I see that the Daily Mail (or Daily Hate, as I prefer to call it), has hit the headlines with a vicious character assassination of the late Ralph Miliband (father of Ed, the current Labour Party leader) by describing him as ‘The man who hated Britain.’ It’s not the first time this particular rag has dressed up nasty prejudices as legitimate political comment, though libelling a dead man is low even by their own very low standards. Well, the dead can’t sue, can they? These days, quite a few people would be tripped up by the Mail’s paper-thin definition of what it means to be British, me included.
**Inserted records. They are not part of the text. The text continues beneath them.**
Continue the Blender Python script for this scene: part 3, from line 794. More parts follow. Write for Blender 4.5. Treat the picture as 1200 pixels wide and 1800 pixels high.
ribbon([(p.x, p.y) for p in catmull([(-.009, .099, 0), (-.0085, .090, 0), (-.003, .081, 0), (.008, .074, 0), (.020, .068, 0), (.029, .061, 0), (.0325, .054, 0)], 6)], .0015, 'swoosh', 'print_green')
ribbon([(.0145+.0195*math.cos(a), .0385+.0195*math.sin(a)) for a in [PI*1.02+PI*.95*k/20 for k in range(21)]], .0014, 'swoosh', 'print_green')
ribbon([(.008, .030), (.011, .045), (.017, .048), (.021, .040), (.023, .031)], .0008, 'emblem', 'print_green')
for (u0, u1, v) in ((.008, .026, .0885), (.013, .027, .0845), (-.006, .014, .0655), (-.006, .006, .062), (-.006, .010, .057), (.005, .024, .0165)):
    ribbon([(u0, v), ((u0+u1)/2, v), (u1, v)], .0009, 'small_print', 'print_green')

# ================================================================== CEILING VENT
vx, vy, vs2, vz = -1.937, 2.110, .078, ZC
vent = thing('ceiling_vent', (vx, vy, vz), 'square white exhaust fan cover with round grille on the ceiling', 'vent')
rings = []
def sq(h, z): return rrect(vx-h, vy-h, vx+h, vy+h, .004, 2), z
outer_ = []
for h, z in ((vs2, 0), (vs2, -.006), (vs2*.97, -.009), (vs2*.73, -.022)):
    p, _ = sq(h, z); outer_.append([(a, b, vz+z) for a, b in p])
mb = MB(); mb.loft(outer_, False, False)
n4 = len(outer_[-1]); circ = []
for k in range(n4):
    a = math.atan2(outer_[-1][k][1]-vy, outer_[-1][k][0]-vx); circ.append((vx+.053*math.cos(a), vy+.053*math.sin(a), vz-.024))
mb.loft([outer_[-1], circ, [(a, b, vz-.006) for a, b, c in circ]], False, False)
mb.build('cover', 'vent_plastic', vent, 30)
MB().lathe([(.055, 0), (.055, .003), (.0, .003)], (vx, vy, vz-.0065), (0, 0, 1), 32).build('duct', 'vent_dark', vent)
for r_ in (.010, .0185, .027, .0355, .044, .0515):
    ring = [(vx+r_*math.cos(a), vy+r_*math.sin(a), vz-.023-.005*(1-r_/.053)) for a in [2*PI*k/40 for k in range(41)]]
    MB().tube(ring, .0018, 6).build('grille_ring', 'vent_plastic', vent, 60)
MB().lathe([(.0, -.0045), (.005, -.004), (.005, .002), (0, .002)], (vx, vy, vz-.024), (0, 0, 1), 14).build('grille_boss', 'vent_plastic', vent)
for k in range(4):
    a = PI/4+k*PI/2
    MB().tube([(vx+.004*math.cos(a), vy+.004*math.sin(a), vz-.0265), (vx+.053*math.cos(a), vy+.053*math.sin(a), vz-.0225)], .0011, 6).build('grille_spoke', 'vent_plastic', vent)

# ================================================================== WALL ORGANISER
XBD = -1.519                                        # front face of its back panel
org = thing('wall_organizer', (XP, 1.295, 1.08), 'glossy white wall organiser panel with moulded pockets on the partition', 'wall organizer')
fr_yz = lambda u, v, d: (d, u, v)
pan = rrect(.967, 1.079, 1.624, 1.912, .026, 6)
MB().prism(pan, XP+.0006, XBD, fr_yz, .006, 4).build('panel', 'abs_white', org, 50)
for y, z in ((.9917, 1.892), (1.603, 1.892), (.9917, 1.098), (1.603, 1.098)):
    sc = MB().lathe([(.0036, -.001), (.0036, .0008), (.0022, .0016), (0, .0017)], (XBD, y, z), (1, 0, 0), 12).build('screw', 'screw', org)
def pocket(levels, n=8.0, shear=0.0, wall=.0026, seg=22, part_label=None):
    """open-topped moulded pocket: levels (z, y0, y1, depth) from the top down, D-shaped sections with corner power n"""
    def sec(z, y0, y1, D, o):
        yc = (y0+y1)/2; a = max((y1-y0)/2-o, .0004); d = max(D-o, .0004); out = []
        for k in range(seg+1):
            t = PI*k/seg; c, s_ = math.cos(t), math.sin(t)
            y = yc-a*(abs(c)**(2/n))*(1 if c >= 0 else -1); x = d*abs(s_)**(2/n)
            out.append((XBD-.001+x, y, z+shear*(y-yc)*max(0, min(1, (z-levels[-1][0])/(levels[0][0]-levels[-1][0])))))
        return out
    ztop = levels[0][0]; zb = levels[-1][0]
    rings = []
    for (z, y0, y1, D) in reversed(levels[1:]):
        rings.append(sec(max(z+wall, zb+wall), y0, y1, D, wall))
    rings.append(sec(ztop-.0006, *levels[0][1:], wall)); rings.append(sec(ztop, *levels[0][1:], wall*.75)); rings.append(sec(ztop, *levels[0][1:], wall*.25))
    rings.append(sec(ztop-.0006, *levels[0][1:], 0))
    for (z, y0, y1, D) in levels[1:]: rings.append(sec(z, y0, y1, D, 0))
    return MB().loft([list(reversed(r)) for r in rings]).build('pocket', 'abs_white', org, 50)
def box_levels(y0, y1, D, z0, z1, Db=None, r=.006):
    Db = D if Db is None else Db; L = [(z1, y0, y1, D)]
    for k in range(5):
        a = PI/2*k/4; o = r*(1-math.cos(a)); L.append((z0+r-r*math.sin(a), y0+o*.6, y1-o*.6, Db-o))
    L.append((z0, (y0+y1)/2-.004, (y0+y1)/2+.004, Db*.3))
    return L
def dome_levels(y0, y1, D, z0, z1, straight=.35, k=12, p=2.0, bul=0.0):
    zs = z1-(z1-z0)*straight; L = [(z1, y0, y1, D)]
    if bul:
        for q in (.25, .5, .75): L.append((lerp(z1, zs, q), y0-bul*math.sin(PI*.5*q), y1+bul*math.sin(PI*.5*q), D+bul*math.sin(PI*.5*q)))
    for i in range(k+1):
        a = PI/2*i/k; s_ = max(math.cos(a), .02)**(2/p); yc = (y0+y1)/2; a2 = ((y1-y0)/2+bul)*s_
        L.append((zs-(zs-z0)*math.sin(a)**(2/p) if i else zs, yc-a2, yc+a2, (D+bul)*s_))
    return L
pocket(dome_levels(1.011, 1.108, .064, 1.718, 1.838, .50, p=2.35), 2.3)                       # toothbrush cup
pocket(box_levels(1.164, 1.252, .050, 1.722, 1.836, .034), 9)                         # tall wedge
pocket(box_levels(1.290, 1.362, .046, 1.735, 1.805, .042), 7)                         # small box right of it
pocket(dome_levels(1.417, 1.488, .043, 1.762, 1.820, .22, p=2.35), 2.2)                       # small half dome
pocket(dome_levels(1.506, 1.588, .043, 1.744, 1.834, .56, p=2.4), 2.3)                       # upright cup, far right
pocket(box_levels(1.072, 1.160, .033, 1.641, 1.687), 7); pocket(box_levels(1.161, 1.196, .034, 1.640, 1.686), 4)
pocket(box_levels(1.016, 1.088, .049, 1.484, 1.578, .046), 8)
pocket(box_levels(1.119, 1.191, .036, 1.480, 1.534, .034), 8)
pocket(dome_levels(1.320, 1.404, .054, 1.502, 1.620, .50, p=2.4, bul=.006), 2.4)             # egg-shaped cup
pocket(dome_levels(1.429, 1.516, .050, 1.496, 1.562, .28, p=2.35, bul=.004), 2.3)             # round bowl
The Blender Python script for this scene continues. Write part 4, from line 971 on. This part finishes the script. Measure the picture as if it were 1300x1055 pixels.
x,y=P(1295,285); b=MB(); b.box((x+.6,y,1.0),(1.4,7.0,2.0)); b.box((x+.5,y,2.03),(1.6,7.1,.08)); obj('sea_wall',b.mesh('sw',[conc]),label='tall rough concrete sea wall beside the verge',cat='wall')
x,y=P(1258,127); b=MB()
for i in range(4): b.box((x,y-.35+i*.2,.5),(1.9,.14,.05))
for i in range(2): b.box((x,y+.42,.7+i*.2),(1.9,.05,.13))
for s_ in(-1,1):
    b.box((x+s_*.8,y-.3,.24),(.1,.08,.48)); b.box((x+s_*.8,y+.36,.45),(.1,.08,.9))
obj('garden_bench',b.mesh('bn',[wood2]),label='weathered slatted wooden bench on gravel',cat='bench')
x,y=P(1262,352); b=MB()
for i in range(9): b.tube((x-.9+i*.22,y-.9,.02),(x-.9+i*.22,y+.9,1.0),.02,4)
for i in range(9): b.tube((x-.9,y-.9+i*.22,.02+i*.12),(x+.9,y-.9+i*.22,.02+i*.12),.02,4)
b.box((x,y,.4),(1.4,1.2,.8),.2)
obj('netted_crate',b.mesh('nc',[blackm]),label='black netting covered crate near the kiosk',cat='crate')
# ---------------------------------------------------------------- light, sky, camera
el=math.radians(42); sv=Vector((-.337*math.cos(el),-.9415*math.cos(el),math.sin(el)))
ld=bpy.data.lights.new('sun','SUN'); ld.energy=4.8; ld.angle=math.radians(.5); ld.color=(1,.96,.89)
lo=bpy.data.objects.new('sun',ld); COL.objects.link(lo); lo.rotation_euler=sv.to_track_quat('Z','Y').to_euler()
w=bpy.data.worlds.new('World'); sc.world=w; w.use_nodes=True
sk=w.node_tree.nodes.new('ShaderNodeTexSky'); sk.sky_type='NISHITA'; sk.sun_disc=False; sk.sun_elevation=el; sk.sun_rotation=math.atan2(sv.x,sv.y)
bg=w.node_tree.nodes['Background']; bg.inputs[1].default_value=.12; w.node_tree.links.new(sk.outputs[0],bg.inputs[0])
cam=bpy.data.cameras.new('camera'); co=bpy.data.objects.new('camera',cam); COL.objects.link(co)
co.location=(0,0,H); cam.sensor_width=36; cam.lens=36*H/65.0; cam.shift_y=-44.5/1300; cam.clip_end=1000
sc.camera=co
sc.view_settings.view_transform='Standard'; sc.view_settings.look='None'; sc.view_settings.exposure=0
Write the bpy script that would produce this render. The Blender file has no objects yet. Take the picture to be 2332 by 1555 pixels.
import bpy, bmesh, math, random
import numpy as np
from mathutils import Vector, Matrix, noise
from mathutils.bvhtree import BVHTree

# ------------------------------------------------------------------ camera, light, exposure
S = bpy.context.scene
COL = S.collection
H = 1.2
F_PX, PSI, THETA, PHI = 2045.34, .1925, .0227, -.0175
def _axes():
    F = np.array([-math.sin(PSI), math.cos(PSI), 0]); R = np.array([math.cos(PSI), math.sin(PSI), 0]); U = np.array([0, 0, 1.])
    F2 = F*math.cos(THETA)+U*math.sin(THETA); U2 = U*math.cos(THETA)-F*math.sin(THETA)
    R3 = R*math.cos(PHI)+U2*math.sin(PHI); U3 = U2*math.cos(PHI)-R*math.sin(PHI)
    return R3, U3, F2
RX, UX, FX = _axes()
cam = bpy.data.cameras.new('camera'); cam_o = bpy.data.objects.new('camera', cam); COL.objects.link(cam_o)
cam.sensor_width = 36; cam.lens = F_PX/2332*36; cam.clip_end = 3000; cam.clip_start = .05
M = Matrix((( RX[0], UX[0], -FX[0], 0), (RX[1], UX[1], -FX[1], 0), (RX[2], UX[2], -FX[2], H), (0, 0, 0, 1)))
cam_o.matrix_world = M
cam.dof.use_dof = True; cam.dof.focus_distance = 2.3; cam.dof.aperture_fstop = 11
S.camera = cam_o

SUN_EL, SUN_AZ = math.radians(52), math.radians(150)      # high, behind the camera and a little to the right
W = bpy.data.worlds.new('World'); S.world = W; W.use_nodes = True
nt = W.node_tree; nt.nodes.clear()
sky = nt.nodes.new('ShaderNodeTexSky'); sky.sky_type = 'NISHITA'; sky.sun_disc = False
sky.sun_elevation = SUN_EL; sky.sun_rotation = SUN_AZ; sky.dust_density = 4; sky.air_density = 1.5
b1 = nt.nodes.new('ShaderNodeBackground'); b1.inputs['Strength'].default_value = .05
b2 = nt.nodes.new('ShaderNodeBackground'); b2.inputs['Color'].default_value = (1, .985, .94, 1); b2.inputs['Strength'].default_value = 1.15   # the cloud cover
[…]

I’m a bleeding-heart pinko liberal who leans towards republicanism, refuses doff my cap to my ‘betters,’ can’t abide cricket or warm beer (make mine a chilled glass of French), prefers Italian to a full English, considers organised religion to be, at best, plain daft and what else? Oh, yes, I’m a shirt-lifter to boot. I guess this must mean I hate Britain too. Except, of course, this is nonsense.
It was left to Quentin Letts, that well-known man of the Mail (though not of the people), to defend the paper’s reputation on BBC’s Question Time. Over to Mehdi Hasan, a British Muslim and the political editor of the Huffington Post in the UK, who left poor Mr Letts looking like he’d just been scolded by nanny. Priceless.
If you want to know more about the story, simply Google ‘Ralph Miliband.’ It’s splashed all over the web. Make you own mind up. Don’t let the Daily Mail do it for you.